Jenkins—who vocally criticized her predecessor Chesa Boudin for the way he handled prosecutions involving Asian victims—told a group of Chinese-language media reporters that her office will look into those cases to see if the suspects are “adequately” charged.

“We can conduct further investigation to see if there's any evidence to support charging a hate crime,” Jenkins said Tuesday. “There needs to be a secondary review to see if they’ve been charged correctly.”

Nancy Tung, the newly hired chief of special prosecutions and community partnerships, will lead the review. Tung, a Chinese American prosecutor who was considered one of the final candidates on Mayor London Breed’s list of possible DA appointees, was recruited by Jenkins shortly after she was sworn in.

Jenkins and Tung, along with SFPD Chief Bill Scott and other top law enforcement officials, joined community members in a heated town hall meeting Tuesday night in Chinatown after another wave of high-profile attacks on Asian American seniors.

Jenkins has been frequently visiting Chinatown and during her first week in office, she toured Chinatown and promised to seek hate crime charges more aggressively.

However, some recent cases, including two with septuagenarian Asian victims, cannot be charged as hate crimes because of the lack of evidence.

Boudin, who was recalled in June in a nationally watched election, issued a statement to The Standard slamming Jenkins’ move as politically motivated.
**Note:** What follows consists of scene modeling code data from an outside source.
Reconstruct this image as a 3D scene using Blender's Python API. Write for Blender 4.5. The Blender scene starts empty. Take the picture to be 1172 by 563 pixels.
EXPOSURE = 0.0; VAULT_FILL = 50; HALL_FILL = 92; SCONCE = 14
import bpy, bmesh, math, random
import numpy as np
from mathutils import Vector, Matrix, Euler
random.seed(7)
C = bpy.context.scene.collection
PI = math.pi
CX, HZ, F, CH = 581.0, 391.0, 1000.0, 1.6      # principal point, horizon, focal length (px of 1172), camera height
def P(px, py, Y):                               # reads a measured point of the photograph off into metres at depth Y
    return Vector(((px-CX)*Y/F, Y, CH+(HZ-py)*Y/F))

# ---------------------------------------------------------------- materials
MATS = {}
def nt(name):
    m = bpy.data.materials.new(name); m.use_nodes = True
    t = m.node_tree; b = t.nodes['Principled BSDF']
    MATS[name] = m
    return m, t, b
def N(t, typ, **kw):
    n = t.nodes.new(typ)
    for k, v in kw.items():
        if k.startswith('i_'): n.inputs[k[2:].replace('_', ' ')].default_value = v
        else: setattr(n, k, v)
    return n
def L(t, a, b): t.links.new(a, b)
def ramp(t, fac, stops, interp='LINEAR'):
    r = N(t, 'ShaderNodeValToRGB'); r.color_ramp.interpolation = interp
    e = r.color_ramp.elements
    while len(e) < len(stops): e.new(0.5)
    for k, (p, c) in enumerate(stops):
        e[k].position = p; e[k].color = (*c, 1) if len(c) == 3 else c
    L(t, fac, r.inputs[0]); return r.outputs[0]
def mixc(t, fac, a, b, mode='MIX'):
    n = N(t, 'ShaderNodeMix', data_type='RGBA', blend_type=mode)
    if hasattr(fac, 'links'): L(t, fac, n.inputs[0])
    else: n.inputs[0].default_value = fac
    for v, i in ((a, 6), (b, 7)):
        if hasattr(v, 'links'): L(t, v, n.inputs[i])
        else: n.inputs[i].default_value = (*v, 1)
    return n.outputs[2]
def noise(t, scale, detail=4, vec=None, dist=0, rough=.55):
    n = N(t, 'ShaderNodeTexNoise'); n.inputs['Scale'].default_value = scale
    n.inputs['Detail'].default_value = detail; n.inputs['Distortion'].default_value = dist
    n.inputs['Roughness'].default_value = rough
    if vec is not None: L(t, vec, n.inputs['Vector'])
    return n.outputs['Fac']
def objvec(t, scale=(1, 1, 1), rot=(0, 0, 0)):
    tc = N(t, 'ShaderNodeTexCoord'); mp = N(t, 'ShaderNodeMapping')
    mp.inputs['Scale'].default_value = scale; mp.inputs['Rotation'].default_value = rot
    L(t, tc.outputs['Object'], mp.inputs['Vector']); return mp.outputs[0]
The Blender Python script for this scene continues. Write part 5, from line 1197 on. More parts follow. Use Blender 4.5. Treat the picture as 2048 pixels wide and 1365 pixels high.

“Playing politics with charging decisions made by veteran prosecutors based on the law and the evidence gathered by police is a ruse,” he said.

DA Chesa Boudin addresses his supporters at The Ramp on Terry A Francois Blvd in San Francisco, Calif. on Tues. June 7, 2022. | Camille Cohen/The Standard

Additionally, Jenkins has established a “Vulnerable Victims Unit,” also led by Tung, to handle the Asian elder abuse cases.

In the meeting with Chinese reporters, Jenkins also addressed questions about the controversial six-figure income she made while working for a charitable nonprofit linked to the campaign to recall Boudin. Jenkins insisted she did nothing wrong.

“I understand why people may be concerned,” she acknowledged. 

However, she added, “I only did what was legal.”

Video by Han Li/The Standard

Boudin, for his part, told The Standard that he thought Jenkins’ focus on reviewing the crime cases is to “distract the public from her financial impropriety.”

He also pointed out that his successor has demoted every Chinese American chief-level staff promoted by him, and accused Jenkins of disbanding the Asian American Pacific Islander (AAPI) Unit in the Victim Services Division.

Jenkins confirmed that the AAPI Unit still exists. Boudin established the unit two weeks before the recall election.

Since Jenkins took office, she fired almost every management-level top staff hired by Boudin except for three Chinese Americans—Kasie Lee, Marshall Khine and Paul Lam—who were all demoted or reassigned.

The DA’s office disputed the characterization that all of those people had been demoted, saying that Lam—who went from being the director of the AAPI Unit in the Victim Services Division under Boudin to a deputy director of the whole division under Jenkins—now plays “an elevated role” at the agency with more employees and responsibilities under his purview.